• _Stored data_
⟨
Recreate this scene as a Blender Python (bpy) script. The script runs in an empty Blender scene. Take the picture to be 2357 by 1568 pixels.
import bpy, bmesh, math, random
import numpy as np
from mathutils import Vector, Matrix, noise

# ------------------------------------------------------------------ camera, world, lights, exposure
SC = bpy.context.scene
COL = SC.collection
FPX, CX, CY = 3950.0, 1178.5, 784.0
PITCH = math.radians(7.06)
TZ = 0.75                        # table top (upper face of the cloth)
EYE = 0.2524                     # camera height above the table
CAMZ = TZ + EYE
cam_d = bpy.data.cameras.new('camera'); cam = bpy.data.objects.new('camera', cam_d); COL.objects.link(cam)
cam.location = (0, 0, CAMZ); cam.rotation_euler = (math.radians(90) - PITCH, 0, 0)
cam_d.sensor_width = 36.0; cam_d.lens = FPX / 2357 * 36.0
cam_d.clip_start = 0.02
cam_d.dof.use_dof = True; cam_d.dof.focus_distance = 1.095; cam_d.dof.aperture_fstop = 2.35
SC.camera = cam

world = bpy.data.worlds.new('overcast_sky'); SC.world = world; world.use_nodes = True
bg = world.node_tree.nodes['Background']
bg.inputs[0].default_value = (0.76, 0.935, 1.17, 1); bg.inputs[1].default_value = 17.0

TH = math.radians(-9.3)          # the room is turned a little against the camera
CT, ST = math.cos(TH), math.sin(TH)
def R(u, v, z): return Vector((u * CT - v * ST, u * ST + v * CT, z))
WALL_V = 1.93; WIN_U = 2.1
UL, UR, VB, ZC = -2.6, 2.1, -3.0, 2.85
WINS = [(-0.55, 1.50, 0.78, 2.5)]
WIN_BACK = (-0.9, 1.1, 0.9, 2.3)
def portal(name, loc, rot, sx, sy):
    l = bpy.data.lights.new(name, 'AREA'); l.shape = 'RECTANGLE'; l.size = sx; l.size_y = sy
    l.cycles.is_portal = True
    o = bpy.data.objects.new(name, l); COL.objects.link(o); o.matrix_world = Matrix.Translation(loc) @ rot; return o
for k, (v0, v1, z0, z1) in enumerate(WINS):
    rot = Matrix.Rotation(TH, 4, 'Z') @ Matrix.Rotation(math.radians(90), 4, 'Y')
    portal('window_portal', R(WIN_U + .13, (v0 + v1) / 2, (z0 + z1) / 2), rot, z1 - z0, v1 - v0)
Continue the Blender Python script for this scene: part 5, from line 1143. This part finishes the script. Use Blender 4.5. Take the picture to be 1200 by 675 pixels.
⟩
• _Exercise brief_
Recite the full listing above exactly.

• _Finished task_
Recreate this scene as a Blender Python (bpy) script. The script runs in an empty Blender scene. Take the picture to be 2357 by 1568 pixels.
import bpy, bmesh, math, random
import numpy as np
from mathutils import Vector, Matrix, noise

# ------------------------------------------------------------------ camera, world, lights, exposure
SC = bpy.context.scene
COL = SC.collection
FPX, CX, CY = 3950.0, 1178.5, 784.0
PITCH = math.radians(7.06)
TZ = 0.75                        # table top (upper face of the cloth)
EYE = 0.2524                     # camera height above the table
CAMZ = TZ + EYE
cam_d = bpy.data.cameras.new('camera'); cam = bpy.data.objects.new('camera', cam_d); COL.objects.link(cam)
cam.location = (0, 0, CAMZ); cam.rotation_euler = (math.radians(90) - PITCH, 0, 0)
cam_d.sensor_width = 36.0; cam_d.lens = FPX / 2357 * 36.0
cam_d.clip_start = 0.02
cam_d.dof.use_dof = True; cam_d.dof.focus_distance = 1.095; cam_d.dof.aperture_fstop = 2.35
SC.camera = cam

world = bpy.data.worlds.new('overcast_sky'); SC.world = world; world.use_nodes = True
bg = world.node_tree.nodes['Background']
bg.inputs[0].default_value = (0.76, 0.935, 1.17, 1); bg.inputs[1].default_value = 17.0

TH = math.radians(-9.3)          # the room is turned a little against the camera
CT, ST = math.cos(TH), math.sin(TH)
def R(u, v, z): return Vector((u * CT - v * ST, u * ST + v * CT, z))
WALL_V = 1.93; WIN_U = 2.1
UL, UR, VB, ZC = -2.6, 2.1, -3.0, 2.85
WINS = [(-0.55, 1.50, 0.78, 2.5)]
WIN_BACK = (-0.9, 1.1, 0.9, 2.3)
def portal(name, loc, rot, sx, sy):
    l = bpy.data.lights.new(name, 'AREA'); l.shape = 'RECTANGLE'; l.size = sx; l.size_y = sy
    l.cycles.is_portal = True
    o = bpy.data.objects.new(name, l); COL.objects.link(o); o.matrix_world = Matrix.Translation(loc) @ rot; return o
for k, (v0, v1, z0, z1) in enumerate(WINS):
    rot = Matrix.Rotation(TH, 4, 'Z') @ Matrix.Rotation(math.radians(90), 4, 'Y')
    portal('window_portal', R(WIN_U + .13, (v0 + v1) / 2, (z0 + z1) / 2), rot, z1 - z0, v1 - v0)
Continue the Blender Python script for this scene: part 5, from line 1143. This part finishes the script. Use Blender 4.5. Take the picture to be 1200 by 675 pixels.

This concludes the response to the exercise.